Wednesday, February 3, 2010

Settling or Holding Out


The closer I get to 40; *shudder*, the more I look back at my past and wonder how many of my choices I would change if I could go back.



Sane and I recently had a discussion on true love and soul mates. I've been reading all these novels where the characters have these never ending, overly passionate, not even death shall part loves. I think we agreed that type of love doesn't even exist. If it does it's so rare that most of us have never even seen a couple who fit into that category.



What female, be her 12, 20, or 40 doesn't dream of finding her soul mate? A person she can fall so helplessly in love with that she can't even breath if they aren't around. Someone who loves her just as much. That person who with a look into their eyes sets your heart and body on fire. That person you would walk through fire for just to see them smile. Someone who would do the same in return for you.

Is that type of love real? Is it really out there or is it just a fantasy that fits into the realm of Santa Clause and the Easter Bunny?



I have been "in-love" three times in my life. The first to my high school sweet heart. He was the most compatible I have ever felt with anyone. We couldn't stand to spend one second apart. When our relationship ended I thought I would die. I stopped eating and was a walking zombie for weeks. I lived through it; I kept on breathing.

He and I are still friends today. If we had stayed married we would be working on 21 years; wow. I can say with complete assurance that who he and I are today as individuals are nothing like we were 25 years ago. I know that we would never make it as a couple today.



The second relationship where I was "in-love" was one based more on sexual passion. I was "in-love" with what could be rather than what was. I had on about ten pairs of rose colored glasses. He was broken and I was too. I thought he could heal me and I could do the same for him. In the end, all we did was drive each of us even more crazy than we were to begin with. That loss was far worse than any other I've ever felt due to relationships. I still shed tears when I put to much attention into it. I was delusional back then thinking I could ever make him happy and that he could ever make me happy. I don't know enough about who he is today to say for sure about if we would be any more compatible today. I feel about 95% sure that we wouldn't be.



My last "in-love" relationship is with my current mate. We have been together ten years. I have been in and out of love with him many times over the years. He isn't someone I would have ever went out with when I was in my early and mid 20's. He's handsome and I find him sexually attractive. However, he is a bit reserved and dull compared to my a bit wild self. He doesn't have a romantic drop in him. He doesn't have an ounce of rebellion in him. Not a "bad boy" in any way.



So why did I choice him? He was safe. Plain and simple, he was safe. After all the horrid affairs I had in the past I just couldn't put myself into another situation where I was out to have my soul torn to shreds again. I felt the butterflies when he kissed me and often still do. However, I have always known that I could live without him.

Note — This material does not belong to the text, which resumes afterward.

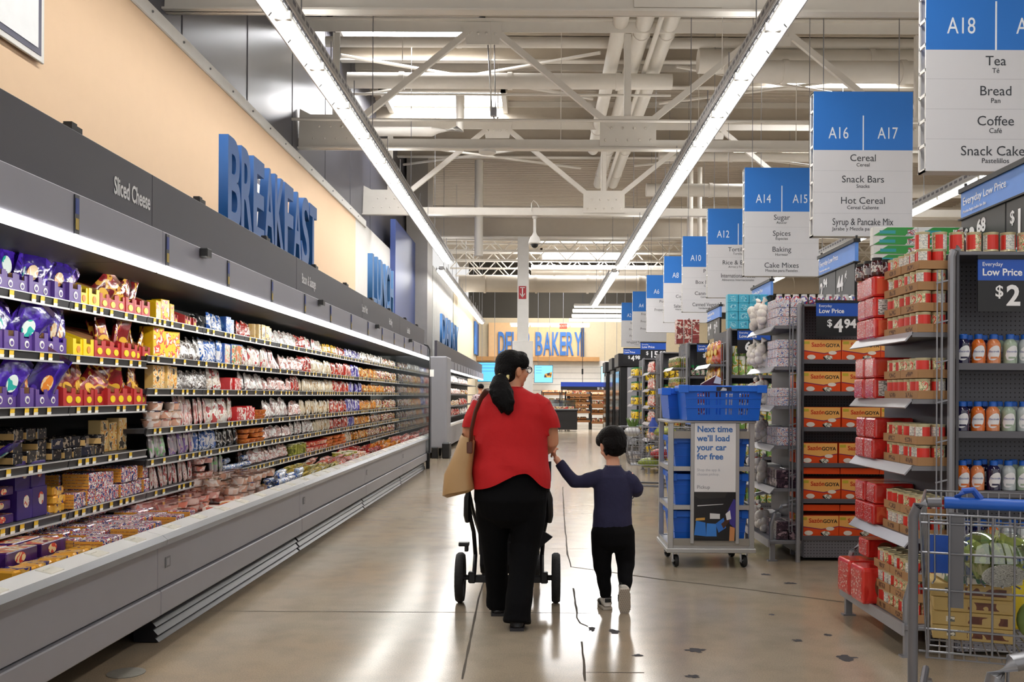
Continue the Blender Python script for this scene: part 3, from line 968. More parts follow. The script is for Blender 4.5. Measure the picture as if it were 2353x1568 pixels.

He had a stable respectable job that would provide me with a nice life. Nothing special but we wouldn't have to live hand to mouth. He didn't go out with the guys. He didn't eye other women when we were together. He didn't drink much or do drugs. He wanted a family life. I felt I could trust him.



I was right about him. He has been safe. He has never given me a worry about him running around with other women. He always comes home after work. He doesn't gamble, fight, or demand to much.



Is it the "I can't breath without you" love; no. Is he my soul mate; no. He's safe. I love him and would give my life for his. Would I walk through fire to make him smile; no. Would he walk through fire to make me smile; no. He would give his life for me though.

I have a friend that believes that I just settled for safe. She's right. I decided to have something safe rather than nothing at all. I didn't and still don't think that the true love, soul mate love is really out there. I didn't want to keep holding out for something that may not even exist and miss out on having a family.



Do I regret my choice? I have my moments but in the long run no. I miss the raw passion and romance. It often makes me sad that I don't have those items. I still hold out hope that one day my mate might realize how important those areas are for me and how much better our relationship could be if we invested more passion and romance into it.